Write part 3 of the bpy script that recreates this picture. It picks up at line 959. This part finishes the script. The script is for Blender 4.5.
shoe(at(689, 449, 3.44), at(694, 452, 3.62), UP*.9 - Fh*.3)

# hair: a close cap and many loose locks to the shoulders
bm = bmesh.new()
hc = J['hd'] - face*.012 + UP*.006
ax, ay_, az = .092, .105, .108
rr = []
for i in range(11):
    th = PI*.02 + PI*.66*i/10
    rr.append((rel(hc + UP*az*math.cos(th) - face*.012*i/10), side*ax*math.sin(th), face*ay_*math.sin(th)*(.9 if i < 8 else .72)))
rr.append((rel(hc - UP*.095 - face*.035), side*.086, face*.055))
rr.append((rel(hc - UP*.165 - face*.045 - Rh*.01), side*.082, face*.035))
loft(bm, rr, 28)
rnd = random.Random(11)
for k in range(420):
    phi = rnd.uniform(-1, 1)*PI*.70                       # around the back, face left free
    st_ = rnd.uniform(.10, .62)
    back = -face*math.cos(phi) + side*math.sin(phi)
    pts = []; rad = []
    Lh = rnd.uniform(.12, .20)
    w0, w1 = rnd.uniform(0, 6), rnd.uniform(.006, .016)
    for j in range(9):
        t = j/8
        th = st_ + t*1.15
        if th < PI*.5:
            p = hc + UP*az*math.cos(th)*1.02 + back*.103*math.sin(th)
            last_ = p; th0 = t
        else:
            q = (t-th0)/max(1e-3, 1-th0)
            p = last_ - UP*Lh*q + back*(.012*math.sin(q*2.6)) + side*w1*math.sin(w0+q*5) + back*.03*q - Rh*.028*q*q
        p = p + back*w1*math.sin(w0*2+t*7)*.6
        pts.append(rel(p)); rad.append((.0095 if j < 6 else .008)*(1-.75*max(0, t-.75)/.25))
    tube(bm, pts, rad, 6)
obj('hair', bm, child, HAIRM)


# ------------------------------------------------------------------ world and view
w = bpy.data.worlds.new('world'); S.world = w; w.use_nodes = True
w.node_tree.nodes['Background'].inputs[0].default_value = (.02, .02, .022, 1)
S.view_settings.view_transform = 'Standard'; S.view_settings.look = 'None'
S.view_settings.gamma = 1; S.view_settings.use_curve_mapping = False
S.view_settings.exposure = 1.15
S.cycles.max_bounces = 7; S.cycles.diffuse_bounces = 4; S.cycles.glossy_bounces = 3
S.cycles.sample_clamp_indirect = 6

****************

PROBLEM TO WORK ON —
What you return should be the lines from the start of the data through the line with "obj('hair', bm, child, HAIRM)", quoted exactly and nothing more.

ANSWER FOR THIS EXERCISE —
Write part 3 of the bpy script that recreates this picture. It picks up at line 959. This part finishes the script. The script is for Blender 4.5.
shoe(at(689, 449, 3.44), at(694, 452, 3.62), UP*.9 - Fh*.3)

# hair: a close cap and many loose locks to the shoulders
bm = bmesh.new()
hc = J['hd'] - face*.012 + UP*.006
ax, ay_, az = .092, .105, .108
rr = []
for i in range(11):
    th = PI*.02 + PI*.66*i/10
    rr.append((rel(hc + UP*az*math.cos(th) - face*.012*i/10), side*ax*math.sin(th), face*ay_*math.sin(th)*(.9 if i < 8 else .72)))
rr.append((rel(hc - UP*.095 - face*.035), side*.086, face*.055))
rr.append((rel(hc - UP*.165 - face*.045 - Rh*.01), side*.082, face*.035))
loft(bm, rr, 28)
rnd = random.Random(11)
for k in range(420):
    phi = rnd.uniform(-1, 1)*PI*.70                       # around the back, face left free
    st_ = rnd.uniform(.10, .62)
    back = -face*math.cos(phi) + side*math.sin(phi)
    pts = []; rad = []
    Lh = rnd.uniform(.12, .20)
    w0, w1 = rnd.uniform(0, 6), rnd.uniform(.006, .016)
    for j in range(9):
        t = j/8
        th = st_ + t*1.15
        if th < PI*.5:
            p = hc + UP*az*math.cos(th)*1.02 + back*.103*math.sin(th)
            last_ = p; th0 = t
        else:
            q = (t-th0)/max(1e-3, 1-th0)
            p = last_ - UP*Lh*q + back*(.012*math.sin(q*2.6)) + side*w1*math.sin(w0+q*5) + back*.03*q - Rh*.028*q*q
        p = p + back*w1*math.sin(w0*2+t*7)*.6
        pts.append(rel(p)); rad.append((.0095 if j < 6 else .008)*(1-.75*max(0, t-.75)/.25))
    tube(bm, pts, rad, 6)
obj('hair', bm, child, HAIRM)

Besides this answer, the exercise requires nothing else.